Treasure in Trieste

I’ve been working on radio culture for a while now, and it’s still a surprise to me how often this most immaterial of media feels most resonant – most cutting edge – in the paper trail it’s left behind. Ester wrote in our inaugural blog post about the BBC Written Archives Centre (WAC), a veritable treasure trove of documents, and it’s in this archive that the story I’ll begin to tell today began.

 

You don’t always find what you thought you would in the WAC. Some paper trails lead nowhere. It was on one of those days – leafing through files, failing to see anything of immediate interest – that I came across a name I didn’t know: Ariella Reggio. Reggio, I soon gathered, had contributed to a number of long-running series back in the 1960s, each of them expressly designed to improve listeners’ language skills. Italian for Beginners. Keep Up Your Italian. Use Your Italian. Not an inconsiderable CV, I thought. Yet the surviving files seemed a bit thin – nothing but memos about recording dates and labour permit extensions – and what in any case could such programmes have to tell us about Anglo-Italian relations? A little, probably, but not a lot.

Ariella Reggio has since put me right on this. Sixty years on, she’s living and working in Trieste, that fabulous city on the Italian-Slovenian border, best-known still among English speakers for hosting the likes of Joyce and Freud back in the day. Ariella, in fact, is one of several ‘donne di frontiera’ who should prompt us to think again about the place. In the course of conversation last week (thank you to Alexandros Delithanassis and the Antico Caffè San Marco – pictured here – for giving us the perfect place to chat), Ariella began to tell me about life in her hometown, from her early days at Radio Trieste to the theatre scene in which she still plays a vital part.

 

She also has a vital part to play, I believe, in any telling of the BBC’s story after the war. The details of her contribution to language programming in the 1960s are going to be tricky to recover, but I already know enough to know that her influence on listeners was deep and long-lasting. Not only did she teach them how to speak Italian; she was also responsible for introducing to an increasingly mobile middle class the ways of Italian culture, by voicing-up scenarios and stories, poetry and drama.

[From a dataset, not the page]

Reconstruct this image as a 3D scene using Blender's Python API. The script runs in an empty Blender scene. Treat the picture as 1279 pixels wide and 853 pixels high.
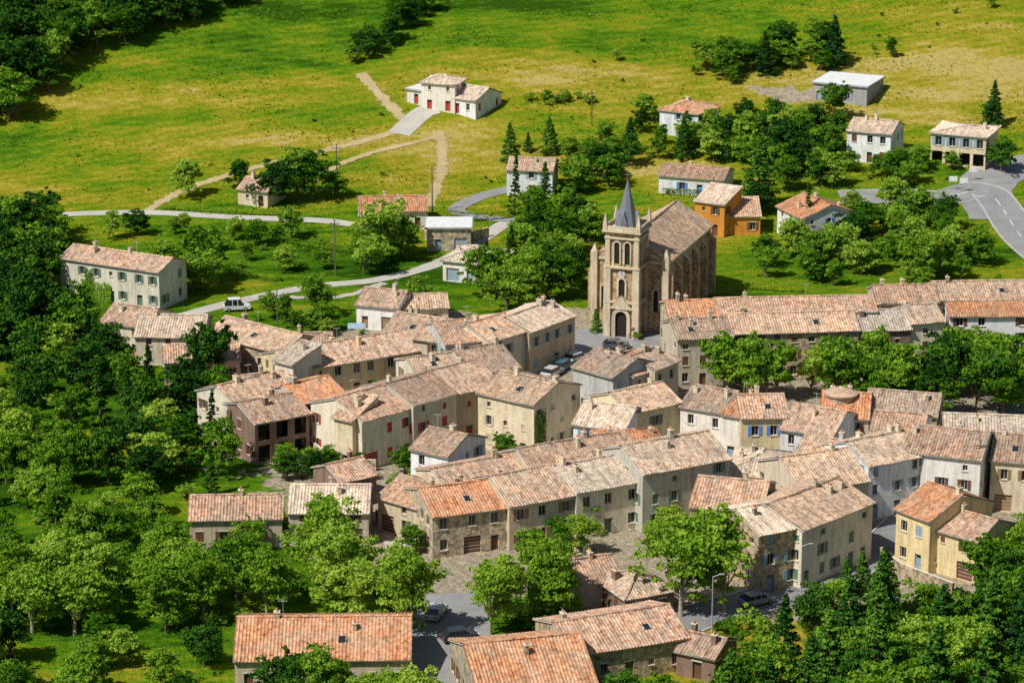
import bpy, math, random
import numpy as np
from math import radians, sin, cos, tan, atan2, pi, floor
from mathutils import Vector, Matrix, noise
R=random.Random(11)
S=bpy.context.scene
COL=S.collection
# ---------------------------------------------------------------- survey camera
F=3500.0; PIT=radians(17); CZ=128.0
def ray(u,v):
    x=(u-639.5)/F; y=-(v-426.5)/F
    return (x, cos(PIT)+y*sin(PIT), -sin(PIT)+y*cos(PIT))
def hill(x,y):
    h=0.0
    if y>470:
        t=min(y-470,80); h+=0.2*t*t/160
        if y>550: h+=0.2*(y-550)
        k=min(1,(y-470)/80)
        h+=k*(1.3*sin(x/31+y/47)*cos(y/38-x/60)+0.9*sin(x/17+1.3)*cos(y/23))
        if y>520 and x<-20: h+= min(1,(y-520)/90)*min(1,(-20-x)/80)*4
    if y<235:
        t=235-y
        h+=0.42*t*t/(t+40)
    return h
def at(u,v,dz=0.0):
    d=ray(u,v); t=150.0
    f=lambda t: CZ+d[2]*t-hill(d[0]*t,d[1]*t)-dz
    while f(t)>0 and t<3000: t+=4
    a,b=t-4,t
    for _ in range(20):
        m=(a+b)/2
        if f(m)>0:a=m
        else:b=m
    return Vector((d[0]*a,d[1]*a,CZ+d[2]*a))
def onplane(u,v,z):
    d=ray(u,v); t=(z-CZ)/d[2]
    return Vector((d[0]*t,d[1]*t,z))
# ---------------------------------------------------------------- materials
def newmat(n):
    m=bpy.data.materials.new(n); m.use_nodes=True
    nt=m.node_tree; nt.nodes.clear()
    return m,nt,nt.nodes,nt.links
def ramp(N,stops):
    r=N.new('ShaderNodeValToRGB'); e=r.color_ramp.elements
    while len(e)<len(stops): e.new(0.5)
    for i,(p,c) in enumerate(stops):
        e[i].position=p; e[i].color=(c[0],c[1],c[2],1)
    return r
def noisen(N,L,vec,scale,detail=4,rough=.6):
    n=N.new('ShaderNodeTexNoise'); n.inputs['Scale'].default_value=scale
    n.inputs['Detail'].default_value=detail; n.inputs['Roughness'].default_value=rough
    L.new(vec,n.inputs['Vector']); return n.outputs['Fac']
def math_(N,L,op,a,b=None,c=None):
    m=N.new('ShaderNodeMath'); m.operation=op
    for i,x in enumerate((a,b,c)):
        if x is None: continue
        if isinstance(x,(int,float)): m.inputs[i].default_value=x
        else: L.new(x,m.inputs[i])
    return m.outputs[0]
def mixc(N,L,f,a,b,mode='MIX'):
    m=N.new('ShaderNodeMix'); m.data_type='RGBA'; m.blend_type=mode
    for s,x in ((m.inputs[0],f),(m.inputs[6],a),(m.inputs[7],b)):
        if isinstance(x,(int,float)): s.default_value=x
        elif isinstance(x,tuple): s.default_value=(x[0],x[1],x[2],1)
        else: L.new(x,s)
    return m.outputs[2]
def finish(N,L,col,rough=.85,bump=None,bs=.3,bd=.05,spec=.2,metal=0,alpha=None):
    b=N.new('ShaderNodeBsdfPrincipled'); o=N.new('ShaderNodeOutputMaterial')
    if isinstance(col,tuple): b.inputs['Base Color'].default_value=(*col[:3],1)
    else: L.new(col,b.inputs['Base Color'])
    b.inputs['Roughness'].default_value=rough; b.inputs['Metallic'].default_value=metal
    b.inputs['Specular IOR Level'].default_value=spec
    if alpha is not None: L.new(alpha,b.inputs['Alpha'])
    if bump is not None:
        n=N.new('ShaderNodeBump'); n.inputs['Strength'].default_value=bs; n.inputs['Distance'].default_value=bd
        L.new(bump,n.inputs['Height']); L.new(n.outputs[0],b.inputs['Normal'])
    L.new(b.outputs[0],o.inputs[0])
def simple(n,c,rough=.7,spec=.3,metal=0,var=.15):
    m,nt,N,L=newmat(n); g=N.new('ShaderNodeNewGeometry')
    f=noisen(N,L,g.outputs['Position'],1.5)
    lo=tuple(x*(1-var) for x in c); hi=tuple(min(1,x*(1+var)) for x in c)
    r=ramp(N,[(.3,lo),(.7,hi)]); L.new(f,r.inputs[0])
    finish(N,L,r.outputs[0],rough,None,spec=spec,metal=metal); return m
def wallmat(n,c,stain,stone=False):
    m,nt,N,L=newmat('wall_'+n); g=N.new('ShaderNodeNewGeometry'); P=g.outputs['Position']
    oi=N.new('ShaderNodeObjectInfo')
    f=noisen(N,L,P,.35,6,.7); f2=noisen(N,L,P,3.5,4,.7)
    mp=N.new('ShaderNodeMapping'); mp.inputs['Scale'].default_value=(1.6,1.6,.22); L.new(P,mp.inputs[0])
    f3=noisen(N,L,mp.outputs[0],1,5,.65)
    r1=ramp(N,[(.35,(0,0,0)),(.68,(1,1,1))]); L.new(f,r1.inputs[0])
    c1=mixc(N,L,math_(N,L,'MULTIPLY',r1.outputs[0],.7),c,stain)
    r3=ramp(N,[(.46,(0,0,0)),(.72,(1,1,1))]); L.new(f3,r3.inputs[0])
    c2=mixc(N,L,math_(N,L,'MULTIPLY',r3.outputs[0],.6),c1,tuple(x*.52 for x in stain))
    r2=ramp(N,[(.3,(.78,.78,.78)),(.7,(1.1,1.1,1.1))]); L.new(f2,r2.inputs[0])
    c3=mixc(N,L,1.0,c2,r2.outputs[0],'MULTIPLY')
    br=ramp(N,[(0,(.84,.84,.84)),(.3,(1.08,1.0,.88)),(.6,(.95,.99,1.05)),(1,(1.14,1.13,1.1))]); L.new(oi.outputs['Random'],br.inputs[0])
    c4=mixc(N,L,1.0,c3,br.outputs[0],'MULTIPLY')
    bump=f2
    if stone:
        v=N.new('ShaderNodeTexVoronoi'); v.inputs['Scale'].default_value=2.3; L.new(P,v.inputs['Vector'])
        sp=N.new('ShaderNodeSeparateColor'); L.new(v.outputs['Color'],sp.inputs[0])
        rv=ramp(N,[(0,(.58,.56,.54)),(.5,(1,.97,.93)),(1,(1.4,1.3,1.12))]); L.new(sp.outputs[0],rv.inputs[0])
        c4=mixc(N,L,1.0,c4,rv.outputs[0],'MULTIPLY'); bump=v.outputs['Distance']
    finish(N,L,c4,.92,bump,.5,.06,.1); return m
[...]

I can’t do justice to Ariella’s story in a single blog post. And I’m aware I’ve begun to smooth out some of the crinkles that make it such a compelling one. (To have singularised ‘Italian’ in the previous paragraph is, I know, to perpetuate the myth that there is only one kind! I’ll be posting in future about the Triestine dialect, of which Ariella is a vocal advocate.) For the moment, let me simply record how pleased I am to have met her. It’s not often in my line of work that you get to talk to the subject of your research, to say nothing of talking to one whose memories of an institution like the BBC, or of sixties London, or indeed of the railway journey from Trieste to London and back again, are so vivid. While I’m living in Padua, I have a rare opportunity to do so.